YOUR INSTRUCTIONS =>
Quote the records that follow in full, leaving the pictures out.

Scenes as source code
—————

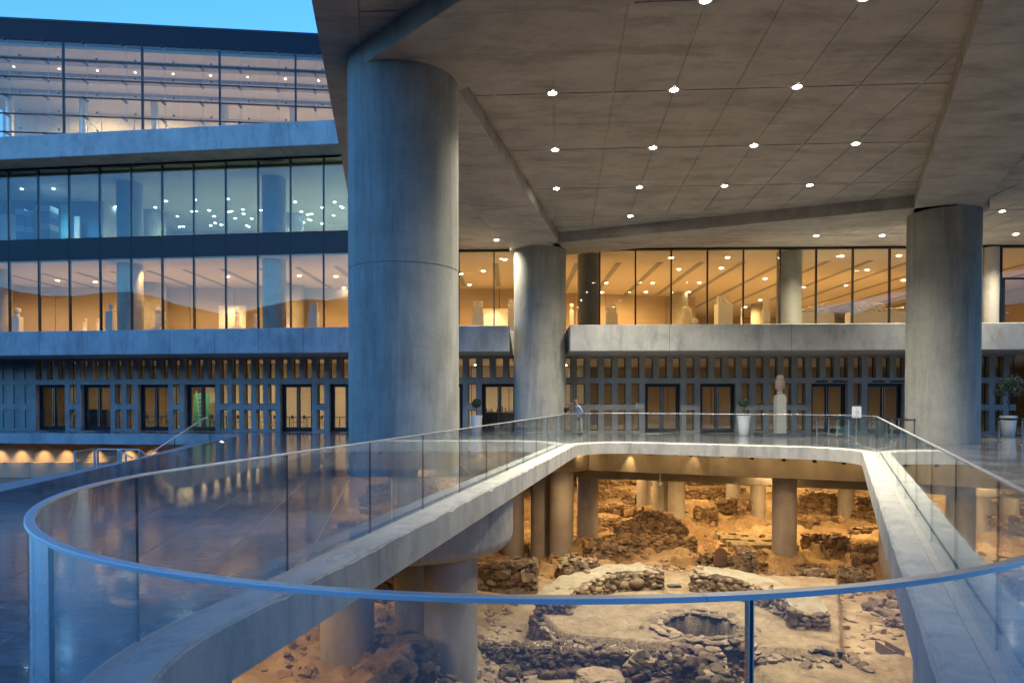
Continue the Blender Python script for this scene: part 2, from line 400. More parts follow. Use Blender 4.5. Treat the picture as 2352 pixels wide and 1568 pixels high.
plaza = slab_with_hole('plaza_slab', PLAZA, INN, -0.012, -.42, M['slab'], kind='structure')
# paving: tiles laid on the slab, each with its own edges
PL_CCW = PLAZA
tile_obj = empty('plaza_paving', (0, 0, 0), kind='structure')
ft = R(10.0)
def tw(u, v): return (u * math.cos(ft) - v * math.sin(ft), u * math.sin(ft) + v * math.cos(ft))
HOLE = [OUT[i] for i in range(len(OUT))]
HE = edges_of(loop_outline(-.02))
def inpoly(x, y, P):
    c = False; j = len(P) - 1
    for i in range(len(P)):
        if (P[i][1] > y) != (P[j][1] > y) and x < (P[j][0] - P[i][0]) * (y - P[i][1]) / (P[j][1] - P[i][1]) + P[i][0]: c = not c
        j = i
    return c
tiles = []
TW, TL, GAP = 0.90, 1.80, .006
for iu in range(-48, 44):
    for iv in range(-8, 24):
        u0 = iu * TW; v0 = iv * TL + (0.5 * TL if iu % 2 else 0)
        q = [tw(u0 + GAP, v0 + GAP), tw(u0 + TW - GAP, v0 + GAP), tw(u0 + TW - GAP, v0 + TL - GAP), tw(u0 + GAP, v0 + TL - GAP)]
        ins = [inpoly(x, y, PLAZA) for x, y in q]
        if not all(ins):
            continue
        cxm = sum(p[0] for p in q) / 4; cym = sum(p[1] for p in q) / 4
        if cym > 3 and abs(cxm) > cym * .8 + 6: continue
        # cut away what lies over the opening
        pieces = []; rest = [q]
        if any(all(a * x + b * y < c for a, b, c in HE) for x, y in q) or math.hypot(cxm - .17, cym - 4.6) < 4.2 or (min(p[1] for p in q) < 29.5):
            for a, b, c in HE:
                nr = []
                for P in rest:
                    o_ = halfclip(P, -a, -b, -c)
                    if len(o_) > 2: pieces.append(o_)
                    i_ = halfclip(P, a, b, c)
                    if len(i_) > 2: nr.append(i_)
                rest = nr
                if not rest: break
            if not rest: pieces = [q]
        else: pieces = [q]
        pieces = [p for p in pieces if len(p) > 2]
        if pieces: tiles.append((math.hypot(cxm, cym) + abs(cxm) * .3 + (100 if cym < abs(cxm) * 1.25 - 1 else 0), pieces))
tiles.sort(key=lambda t: t[0])
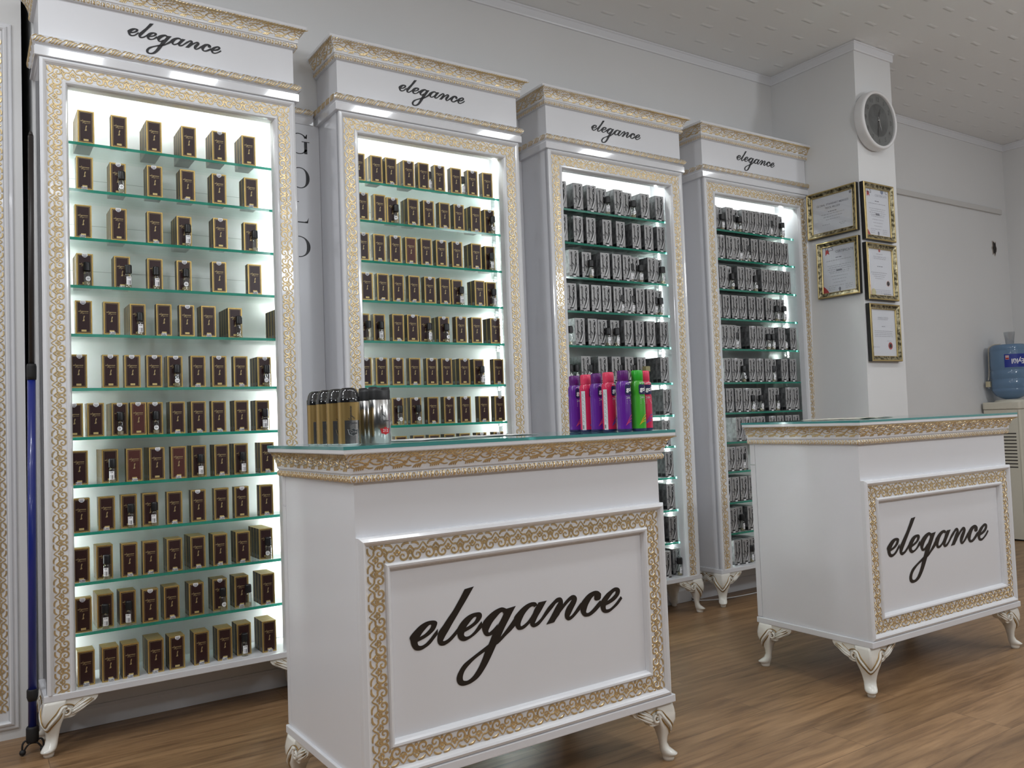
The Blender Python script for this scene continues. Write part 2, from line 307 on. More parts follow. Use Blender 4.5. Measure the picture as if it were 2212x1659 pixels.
# ------------------------------------------------------------------ room shell
def floor_mat():
    m = bpy.data.materials.new('oak_laminate'); m.use_nodes = True; nt = m.node_tree; b = nt.nodes['Principled BSDF']
    N = nt.nodes.new; L = nt.links.new
    tc = N('ShaderNodeTexCoord')
    br = N('ShaderNodeTexBrick'); br.offset = .37; br.inputs['Scale'].default_value = 1.0; br.inputs['Brick Width'].default_value = 1.25
    br.inputs['Row Height'].default_value = .19; br.inputs['Mortar Size'].default_value = .0012; br.inputs['Bias'].default_value = 0
    br.inputs['Color1'].default_value = (.0, .0, .0, 1); br.inputs['Color2'].default_value = (1, 1, 1, 1); br.inputs['Mortar'].default_value = (.5, .5, .5, 1)
    L(tc.outputs['Object'], br.inputs['Vector'])
    mp = N('ShaderNodeMapping'); mp.inputs['Scale'].default_value = (1.9, 22, 1); L(tc.outputs['Object'], mp.inputs[0])
    off = N('ShaderNodeVectorMath'); off.operation = 'MULTIPLY_ADD'; off.inputs[1].default_value = (7, 3, 5); L(br.outputs['Color'], off.inputs[0]); L(mp.outputs[0], off.inputs[2])
    n1 = N('ShaderNodeTexNoise'); n1.inputs['Scale'].default_value = 1.6; n1.inputs['Detail'].default_value = 12; n1.inputs['Roughness'].default_value = .62; n1.inputs['Distortion'].default_value = .6
    L(off.outputs[0], n1.inputs['Vector'])
    mp2 = N('ShaderNodeMapping'); mp2.inputs['Scale'].default_value = (.8, 3.2, 1); L(tc.outputs['Object'], mp2.inputs[0])
    n2 = N('ShaderNodeTexNoise'); n2.inputs['Scale'].default_value = 1.7; n2.inputs['Detail'].default_value = 3; L(mp2.outputs[0], n2.inputs['Vector'])
    r = N('ShaderNodeValToRGB'); e = r.color_ramp.elements
    e[0].position = .28; e[0].color = (.135, .074, .034, 1); e[1].position = .75; e[1].color = (.40, .245, .125, 1)
    k = e.new(.5); k.color = (.275, .160, .078, 1)
    L(n1.outputs['Fac'], r.inputs[0])
    mr = N('ShaderNodeMapRange'); mr.inputs['To Min'].default_value = .80; mr.inputs['To Max'].default_value = 1.18; mr.inputs['From Min'].default_value = .3; mr.inputs['From Max'].default_value = .7
    L(n2.outputs['Fac'], mr.inputs[0])
    sp = N('ShaderNodeMapRange'); sp.inputs['To Min'].default_value = .90; sp.inputs['To Max'].default_value = 1.10; L(br.outputs['Color'], sp.inputs[0])
    mm = N('ShaderNodeMath'); mm.operation = 'MULTIPLY'; L(mr.outputs[0], mm.inputs[0]); L(sp.outputs[0], mm.inputs[1])
    seam = N('ShaderNodeMapRange'); seam.inputs['To Min'].default_value = 1; seam.inputs['To Max'].default_value = .55; L(br.outputs['Fac'], seam.inputs[0])
    m3 = N('ShaderNodeMath'); m3.operation = 'MULTIPLY'; L(mm.outputs[0], m3.inputs[0]); L(seam.outputs[0], m3.inputs[1])
    vs = N('ShaderNodeVectorMath'); vs.operation = 'SCALE'; L(r.outputs[0], vs.inputs[0]); L(m3.outputs[0], vs.inputs['Scale'])
    L(vs.outputs[0], b.inputs['Base Color']); b.inputs['Roughness'].default_value = .38
    bp = N('ShaderNodeBump'); bp.inputs['Strength'].default_value = .12; bp.inputs['Distance'].default_value = .002; L(n1.outputs['Fac'], bp.inputs['Height']); L(bp.outputs[0], b.inputs['Normal'])
    return m
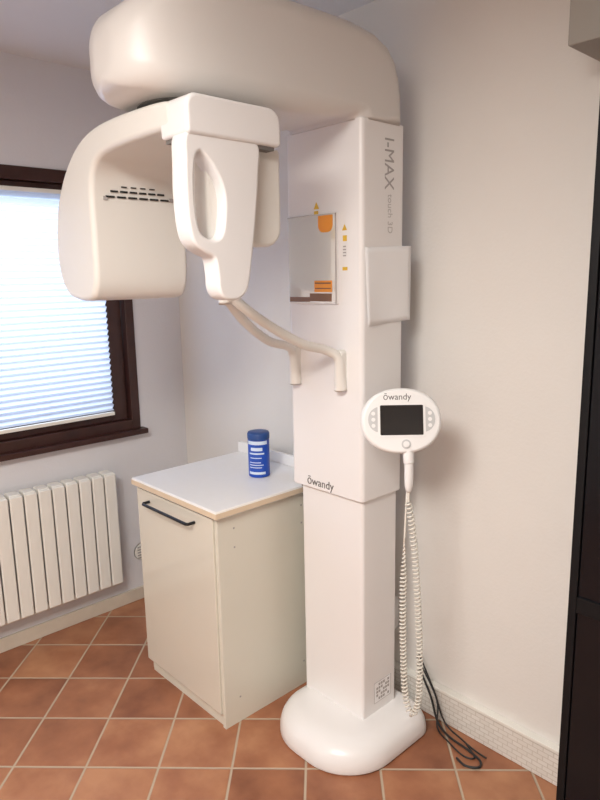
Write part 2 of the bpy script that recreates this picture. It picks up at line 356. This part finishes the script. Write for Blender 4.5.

—————

COMPLETED TASK =>
Continue the Blender Python script for this scene: part 2, from line 400. More parts follow. Use Blender 4.5. Treat the picture as 2352 pixels wide and 1568 pixels high.
plaza = slab_with_hole('plaza_slab', PLAZA, INN, -0.012, -.42, M['slab'], kind='structure')
# paving: tiles laid on the slab, each with its own edges
PL_CCW = PLAZA
tile_obj = empty('plaza_paving', (0, 0, 0), kind='structure')
ft = R(10.0)
def tw(u, v): return (u * math.cos(ft) - v * math.sin(ft), u * math.sin(ft) + v * math.cos(ft))
HOLE = [OUT[i] for i in range(len(OUT))]
HE = edges_of(loop_outline(-.02))
def inpoly(x, y, P):
    c = False; j = len(P) - 1
    for i in range(len(P)):
        if (P[i][1] > y) != (P[j][1] > y) and x < (P[j][0] - P[i][0]) * (y - P[i][1]) / (P[j][1] - P[i][1]) + P[i][0]: c = not c
        j = i
    return c
tiles = []
TW, TL, GAP = 0.90, 1.80, .006
for iu in range(-48, 44):
    for iv in range(-8, 24):
        u0 = iu * TW; v0 = iv * TL + (0.5 * TL if iu % 2 else 0)
        q = [tw(u0 + GAP, v0 + GAP), tw(u0 + TW - GAP, v0 + GAP), tw(u0 + TW - GAP, v0 + TL - GAP), tw(u0 + GAP, v0 + TL - GAP)]
        ins = [inpoly(x, y, PLAZA) for x, y in q]
        if not all(ins):
            continue
        cxm = sum(p[0] for p in q) / 4; cym = sum(p[1] for p in q) / 4
        if cym > 3 and abs(cxm) > cym * .8 + 6: continue
        # cut away what lies over the opening
        pieces = []; rest = [q]
        if any(all(a * x + b * y < c for a, b, c in HE) for x, y in q) or math.hypot(cxm - .17, cym - 4.6) < 4.2 or (min(p[1] for p in q) < 29.5):
            for a, b, c in HE:
                nr = []
                for P in rest:
                    o_ = halfclip(P, -a, -b, -c)
                    if len(o_) > 2: pieces.append(o_)
                    i_ = halfclip(P, a, b, c)
                    if len(i_) > 2: nr.append(i_)
                rest = nr
                if not rest: break
            if not rest: pieces = [q]
        else: pieces = [q]
        pieces = [p for p in pieces if len(p) > 2]
        if pieces: tiles.append((math.hypot(cxm, cym) + abs(cxm) * .3 + (100 if cym < abs(cxm) * 1.25 - 1 else 0), pieces))
tiles.sort(key=lambda t: t[0])
The Blender Python script for this scene continues. Write part 2, from line 307 on. More parts follow. Use Blender 4.5. Measure the picture as if it were 2212x1659 pixels.
# ------------------------------------------------------------------ room shell
def floor_mat():
    m = bpy.data.materials.new('oak_laminate'); m.use_nodes = True; nt = m.node_tree; b = nt.nodes['Principled BSDF']
    N = nt.nodes.new; L = nt.links.new
    tc = N('ShaderNodeTexCoord')
    br = N('ShaderNodeTexBrick'); br.offset = .37; br.inputs['Scale'].default_value = 1.0; br.inputs['Brick Width'].default_value = 1.25
    br.inputs['Row Height'].default_value = .19; br.inputs['Mortar Size'].default_value = .0012; br.inputs['Bias'].default_value = 0
    br.inputs['Color1'].default_value = (.0, .0, .0, 1); br.inputs['Color2'].default_value = (1, 1, 1, 1); br.inputs['Mortar'].default_value = (.5, .5, .5, 1)
    L(tc.outputs['Object'], br.inputs['Vector'])
    mp = N('ShaderNodeMapping'); mp.inputs['Scale'].default_value = (1.9, 22, 1); L(tc.outputs['Object'], mp.inputs[0])
    off = N('ShaderNodeVectorMath'); off.operation = 'MULTIPLY_ADD'; off.inputs[1].default_value = (7, 3, 5); L(br.outputs['Color'], off.inputs[0]); L(mp.outputs[0], off.inputs[2])
    n1 = N('ShaderNodeTexNoise'); n1.inputs['Scale'].default_value = 1.6; n1.inputs['Detail'].default_value = 12; n1.inputs['Roughness'].default_value = .62; n1.inputs['Distortion'].default_value = .6
    L(off.outputs[0], n1.inputs['Vector'])
    mp2 = N('ShaderNodeMapping'); mp2.inputs['Scale'].default_value = (.8, 3.2, 1); L(tc.outputs['Object'], mp2.inputs[0])
    n2 = N('ShaderNodeTexNoise'); n2.inputs['Scale'].default_value = 1.7; n2.inputs['Detail'].default_value = 3; L(mp2.outputs[0], n2.inputs['Vector'])
    r = N('ShaderNodeValToRGB'); e = r.color_ramp.elements
    e[0].position = .28; e[0].color = (.135, .074, .034, 1); e[1].position = .75; e[1].color = (.40, .245, .125, 1)
    k = e.new(.5); k.color = (.275, .160, .078, 1)
    L(n1.outputs['Fac'], r.inputs[0])
    mr = N('ShaderNodeMapRange'); mr.inputs['To Min'].default_value = .80; mr.inputs['To Max'].default_value = 1.18; mr.inputs['From Min'].default_value = .3; mr.inputs['From Max'].default_value = .7
    L(n2.outputs['Fac'], mr.inputs[0])
    sp = N('ShaderNodeMapRange'); sp.inputs['To Min'].default_value = .90; sp.inputs['To Max'].default_value = 1.10; L(br.outputs['Color'], sp.inputs[0])
    mm = N('ShaderNodeMath'); mm.operation = 'MULTIPLY'; L(mr.outputs[0], mm.inputs[0]); L(sp.outputs[0], mm.inputs[1])
    seam = N('ShaderNodeMapRange'); seam.inputs['To Min'].default_value = 1; seam.inputs['To Max'].default_value = .55; L(br.outputs['Fac'], seam.inputs[0])
    m3 = N('ShaderNodeMath'); m3.operation = 'MULTIPLY'; L(mm.outputs[0], m3.inputs[0]); L(seam.outputs[0], m3.inputs[1])
    vs = N('ShaderNodeVectorMath'); vs.operation = 'SCALE'; L(r.outputs[0], vs.inputs[0]); L(m3.outputs[0], vs.inputs['Scale'])
    L(vs.outputs[0], b.inputs['Base Color']); b.inputs['Roughness'].default_value = .38
    bp = N('ShaderNodeBump'); bp.inputs['Strength'].default_value = .12; bp.inputs['Distance'].default_value = .002; L(n1.outputs['Fac'], bp.inputs['Height']); L(bp.outputs[0], b.inputs['Normal'])
    return m
Write part 2 of the bpy script that recreates this picture. It picks up at line 356. This part finishes the script. Write for Blender 4.5.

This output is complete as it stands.